TRANSLATING THE CONCEPTUAL FRAMEWORK INTO AN APPLICABLE CAPACITY BUILDING CONCEPT
We design a capacity-building concept for health educators that includes with guidelines to better understand and facilitate our complexity-oriented learning approach. This includes the development of open access learning materials.
The target groups are health educators from higher education institutes. However, our capacity building can be transferred outside higher education and outside health contexts. Beneficiaries are the learners.
ACTIVE AND OPEN LEARNING ENVIRONMENT
Our capacity building approach is anchored in the anticipation for the future and the development of the right mindset and skills to resolve the complex challenge of a healthy society.
It aims at an active and open learning environment. It emphasizes the learners’ critical role in constructing meaning from new information and prior experience.
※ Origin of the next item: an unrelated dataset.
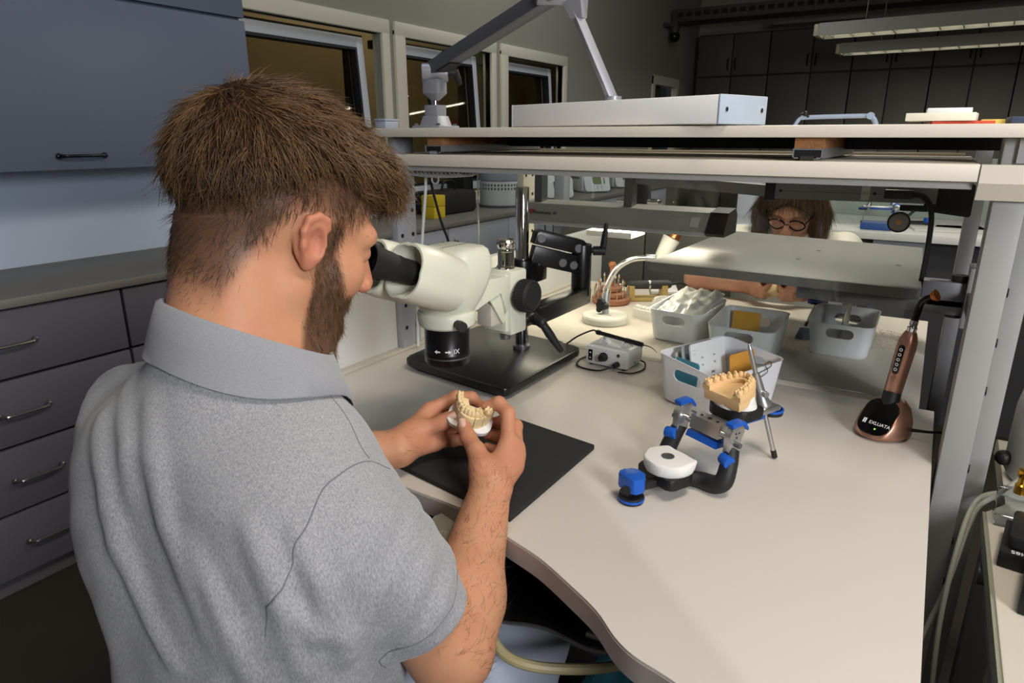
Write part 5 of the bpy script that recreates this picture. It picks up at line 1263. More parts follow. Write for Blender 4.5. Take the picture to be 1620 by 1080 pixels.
class Head:
    """head frame: f forward, r right, u up, origin between the ears"""
    def __init__(s, O, yaw, pitch, roll=0., scale=1., female=False):
        s.O = _v(O); s.s = scale
        F = Vector((math.sin(yaw)*math.cos(pitch), math.cos(yaw)*math.cos(pitch), -math.sin(pitch))); R_ = Vector((math.cos(yaw), -math.sin(yaw), 0)); U = R_.cross(F)
        q = Matrix.Rotation(roll, 3, F); R_ = q @ R_; U = q @ U
        s.A = np.stack([_v(F), _v(R_), _v(U)], 0); s.female = female      # rows: axes in world
    def W(s, f, r, u): return s.O+s.s*(f*s.A[0]+r*s.A[1]+u*s.A[2])
    def loc(s, P): return ((P-s.O)@s.A.T)/s.s
    def sdf(s, P):
        q = s.loc(P); qa = q.copy(); qa[:, 1] = np.abs(q[:, 1])
        d = ell(q, (-.014, 0, .040), (.098, .0745, .083))
        d = smin(d, ell(q, (-.030, 0, .015), (.080, .070, .070)), .02)
        d = smin(d, ell(q, (.034, 0, -.035), (.060, .058, .088)), .025)
        d = smin(d, cap(qa, (.000, .052, -.055), (.070, .012, -.097), .022, .018), .022)
        d = smin(d, cap(qa, (.066, 0, -.092), (.080, 0, -.098), .020, .014), .016)
        d = smin(d, ell(qa, (.056, .042, -.030), (.026, .022, .026)), .018)
        d = smin(d, cap(qa, (.076, .038, .018), (.088, .0, .020), .013, .013), .014)
        d = smax(d, -ell(qa, (.101, .031, -.001), (.018, .017, .012)), .012)
        d = smin(d, ell(qa, (.078, .031, -.001), (.0125, .0125, .0122)), .003)
        d = smin(d, cap(q, (.090, 0, .008), (.112, 0, -.034), .0075, .0105), .010)
        d = smin(d, ell(qa, (.104, .011, -.039), (.012, .0085, .008)), .006)
        d = smin(d, cap(qa, (.091, .0, -.064), (.082, .021, -.067), .0075, .0045), .005)
        d = smin(d, cap(qa, (.090, .0, -.073), (.082, .017, -.072), .008, .0045), .004)
        # ears: shell, bowl, helix, lobe, tragus
        q = q.copy(); qa = (qa-np.array([-.004, .072, -.004]))/.80+np.array([-.004, .072, -.004])
        R_ = np.array(Euler((math.radians(-8), math.radians(-12), math.radians(20))).to_matrix())
        e = ell(qa, (-.006, .080, -.004), (.0215, .0075, .033), R_)
        e = smax(e, -ell(qa, (.001, .0885, -.003), (.0115, .0085, .0185), R_), .004)
        hx = [(.009, .078, .006), (.011, .0815, .018), (.006, .084, .027), (-.006, .0855, .030), (-.018, .0865, .022), (-.021, .0865, .006), (-.016, .085, -.012), (-.008, .081, -.027)]
        e = smin(e, chain(qa, hx, [.0032, .0038, .0042, .0044, .0044, .004, .004, .0045]), .003)
        e = smin(e, ell(qa, (.000, .0775, -.032), (.0085, .005, .010)), .006)
        e = smin(e, ell(qa, (.0125, .0765, -.006), (.004, .005, .008)), .004)
        d = smin(d, e*.80, .005)
        return d*s.s
def hand_group(w_, palm, fingers, thumb, rw=.024, side=None):
    """wrist, list of knuckles, list of finger chains, thumb chain -> sdf function and bounds"""
    allp = np.array([w_]+[p for f in fingers for p in f]+list(thumb), dtype=float)
    def fn(P):
        d = None
        w = _v(w_)
        for i, f in enumerate(fingers):
            m = _v(f[0]); e = cap(P, w+(m-w)*.12, m, .0155 if i in (1, 2) else .0145, .0118); d = e if d is None else smin(d, e, .014)
        tc = _v(thumb[0]); e = chain(P, [w+(tc-w)*.3, thumb[0], thumb[1]], [.016, .0165, .0125], .010); d = smin(d, e, .014)
        for i, f in enumerate(fingers):
            r0 = (.0098, .0100, .0096, .0085)[i]; rs = [r0*1.06]+[r0*.98]*(len(f)-2)+[r0*.80]
            d = smin(d, chain(P, f, rs, .004), .0035)
            for j in range(1, len(f)-1): d = smin(d, np.linalg.norm(P-_v(f[j]), axis=1)-r0*1.02, .003)
        e = chain(P, list(thumb)[1:], [.0112, .0108, .0098, .0085][:len(thumb)-1], .004); d = smin(d, e, .004)
        return d
    return fn, allp.min(0)-.03, allp.max(0)+.03
def nail(tip, prev, up, r, parent, w_=.0062, l_=.0075, name='fingernail'):
    tip, prev, up = Vector(tip), Vector(prev), Vector(up); ax_ = (tip-prev).normalized(); n_ = (up-ax_*up.dot(ax_)).normalized()
    c = tip-ax_*.0010+n_*(r*.86); m = frame_at(c, ax_.cross(n_), ax_)
    if (m.to_3x3() @ Vector((0, 0, 1))).dot(n_) < 0: m = frame_at(c, n_.cross(ax_), ax_)
    V = []; F = []
    for i in range(9):
        for j in range(9):
            u, v = -1+i/4., -1+j/4.; x = u*w_*(1-.12*v*v); y = v*l_*(1-.15*u*u)
            V.append((x, y, -.0042*u*u-.0004*v*v+.0004))
    for i in range(8):
        for j in range(8): a = i*9+j; F.append((a, a+9, a+10, a+1))
    mb = MB().raw(V, F); bmesh.ops.transform(mb.bm, matrix=m, verts=mb.bm.verts[:])
    return mb.build(name, M('fingernail', (226, 182, 166), .25, var=.02, coat=.3), parent, world=True, ang=0)

skin = attr_mat('skin', .48, sub=.12, bump=.10, bs=500, spec=.35, var=.10, vs=120)
# ------------------------------------------------------------------ the seated man
hd = Head((-.580, .478, 1.106), math.radians(17), math.radians(21), math.radians(2), .965)
man = empty('person', (-.58, .35, 0), 0, 'bearded man in grey polo shirt bent over the microscope, holding a tooth model', 'person')
NB = (-.566, .412, .958)
neck0 = tuple(hd.W(-.036, 0, -.045))
SR, SL = (-.422, .388, .846), (-.742, .386, .892)
ER, WR = (-.356, .452, .690), (-.417, .619, .778)
EL, WL = (-.735, .500, .775), (-.576, .626, .789)
Rf = [[(-.434, .688, .812), (-.452, .716, .837), (-.471, .722, .846), (-.488, .716, .840)],
      [(-.428, .697, .801), (-.448, .728, .815), (-.470, .736, .814), (-.488, .728, .810)],
      [(-.423, .690, .790), (-.446, .718, .796), (-.468, .722, .795), (-.486, .716, .797)],
      [(-.418, .674, .784), (-.440, .700, .782), (-.460, .702, .783), (-.476, .698, .788)]]
Rt = [(-.432, .626, .797), (-.455, .643, .812), (-.476, .656, .819), (-.491, .667, .828)]
Lf = [[(-.575, .697, .822), (-.556, .738, .832), (-.538, .750, .830), (-.519, .748, .822)],
      [(-.570, .704, .803), (-.552, .748, .809), (-.533, .756, .808), (-.516, .746, .806)],
      [(-.560, .693, .789), (-.544, .730, .789), (-.528, .738, .791), (-.514, .730, .797)],
      [(-.552, .680, .782), (-.538, .704, .780), (-.526, .712, .782), (-.513, .708, .790)]]
Lt = [(-.575, .650, .800), (-.560, .667, .808), (-.540, .682, .816), (-.523, .690, .826)]
body = Field()
hlo, hhi = hd.O-.17, hd.O+.17
body.add(hlo, hhi, hd.sdf, 0)
body.add((-.70, .30, .90), (-.46, .52, 1.10), lambda P: smin(cap(P, neck0, NB, .056*1.0, .062), smin(cap(P, hd.W(-.058, 0, -.015), (-.572, .372, .965), .045, .055), cap(P, hd.W(.02, .012, -.075), (-.555, .455, .925), .036, .045), .03), .03), .022)
body.add((-.84, .20, .45), (-.33, .56, 1.02), lambda P: smin(smin(ell(P, (-.560, .390, .78), (.155, .09, .18)), ell(P, (-.565, .36, .60), (.145, .09, .18)), .05), smin(cap(P, (-.70, .395, .880), (-.445, .392, .848), .045, .042), cap(P, (-.62, .40, .92), (-.51, .405, .91), .045, .045), .04), .05), .03)
for S_, E_, W_, s_ in ((SR, ER, WR, 1), (SL, EL, WL, -1)):
    P_ = np.array([S_, E_, W_])
    E2 = _v(E_)+(_v(W_)-_v(E_))*.28
    def arm_fn(P, S_=S_, E_=E_, W_=W_, E2=E2):
        d = cap(P, S_, E_, .050, .041); d = smin(d, cap(P, E_, E2, .041, .043), .02); d = smin(d, cap(P, E2, W_, .0425, .0255), .02)
        return d
    body.add(P_.min(0)-.06, P_.max(0)+.06, arm_fn, .02)
fnR, a_, b_ = hand_group(WR, None, Rf, Rt); body.add(a_, b_, fnR, .012)
fnL, a_, b_ = hand_group(WL, None, Lf, Lt); body.add(a_, b_, fnL, .012)

HAIR_DK = np.array(lin((52, 36, 26))[:3]); SKIN = np.array(lin((203, 150, 114))[:3]); RED = np.array(lin((198, 124, 100))[:3])
def sstep(x, a, b): t = np.clip((x-a)/(b-a), 0, 1); return t*t*(3-2*t)
def hairline(q):
    """0 on bare skin, 1 under full hair; q in head frame"""
    f, r, u = q[:, 0], q[:, 1], q[:, 2]; ra = np.abs(r)
    # lower edge of the faded hair: high over the ear, low at the nape, temple in front
    low = np.where(f > .025, .020+(f-.025)*.5, np.where(f > -.03, .020, -.082+np.clip((f+.075)/.045, 0, 1)*.102))
    front = .074-.30*np.clip(.04-u, 0, .1)-np.clip(ra-.05, 0, 1)*.8
    return sstep(u-low, -.020, .030)*sstep(front-f, -.008, .012)
def beardmap(q):
    f, r, u = q[:, 0], q[:, 1], q[:, 2]; ra = np.abs(r)
    top = np.where(f < .025, .01, np.where(f < .06, .01-(f-.025)*1.75, -.050))
    b = sstep(top-u, -.006, .012)*sstep(f, .008, .020)*sstep(u, -.128, -.112)
    side = sstep(f, .010, .018)*(1-sstep(f, .030, .038))*sstep(u, -.04, -.02)*(1-sstep(u, .015, .03))*sstep(ra, .05, .06)
    lips = np.exp(-((u+.069)/.008)**2-((ra)/.022)**2)*sstep(f, .07, .08)
    under = 1-sstep(-.118-u, .0, .015)*(1-sstep(f, .02, .05))
    return np.clip(np.maximum(b*under, side)*(1-lips), 0, 1)
def fbm(P, s, seed=0):
    d = np.zeros(len(P)); a = 1.
    r_ = np.random.default_rng(seed)
    for o in range(3):
        M_ = r_.normal(0, 1, (4, 3))*s; ph = r_.random(4)*7
        d += a*np.sin(P@M_.T+ph).mean(1); a *= .55; s *= 2.1
    return d
def skin_col(P):
    q = hd.loc(P); n_ = fbm(P, 90, 3)
    t = np.clip(.22+.18*n_, 0, 1)
    ear = (np.abs(q[:, 1]) > .0775) & (np.linalg.norm(q, axis=1) < .12) & (q[:, 2] > -.045) & (q[:, 0] > -.04)
    t = np.where(ear, .75, t)
    hand = np.minimum(fnR(P), fnL(P)) < .004; t = np.where(hand, np.clip(t+.22, 0, 1), t)
    near = np.linalg.norm(q-np.array([.10, 0, -.035]), axis=1) < .022; t = np.where(near, .6, t)
    c = SKIN*(1-t)[:, None]+RED*t[:, None]
    inh = np.linalg.norm(q, axis=1) < .19
    k = np.where(inh, np.clip(hairline(q)*.80, 0, 1), 0); b = np.where(inh, beardmap(q)*.80, 0)
    k = np.where(ear, 0, k); b = np.where(ear, 0, b)
    m = np.maximum(k, b)[:, None]
    return c*(1-m)+(HAIR_DK*1.15)*m
surface_net(body, (-.86, .19, .44), (-.27, .80, 1.26), .0023, 'body', skin, man, color=skin_col, smooth=1)
nail(Rt[3], Rt[2], (.30, -.70, .65), .0122, man); nail(Lt[3], Lt[2], (.25, -.75, .6), .0122, man)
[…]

This means that our concept is adaptable in its implementation approach and can be tailored towards context in practice and individual learning needs.
This alternative design for professional development and personal capacity building provides the advantage to design a program that is highly learner-centred and reflective.
EMBRACING AND FACILITATING COMPLEXITY
The first part of our concept concentrates on the development of guidelines for educators in higher education to understand the context and principles of learning in complexity.
Educators learn to embrace and harness the emergent and dynamic characteristics of complexity.
The second part of our concept concentrates on how to educate health care students in higher education under the principles of learning in complexity.
For it, our guidelines elaborate how to work on a practical complex issue by an approach of collaborative co-creation in which the role of the end-user is central. This includes the exploitation of research-based learning and teaching.
IN-PROJECT PILOTING AND AFTER-PROJECT IMPLEMENTATION
Our concept is piloted with 24 health educators from our higher education institute partners.
An element of innovation is that they already work on a practical complex health issue by an approach of co-creation. So, it teaches what it preaches.
After the piloting, we organise regular capacity buildings, so that health educators around Europe get familiar with complexity-oriented learning approaches in an open and safe learning environment, to then exploit their learning within their own course offer.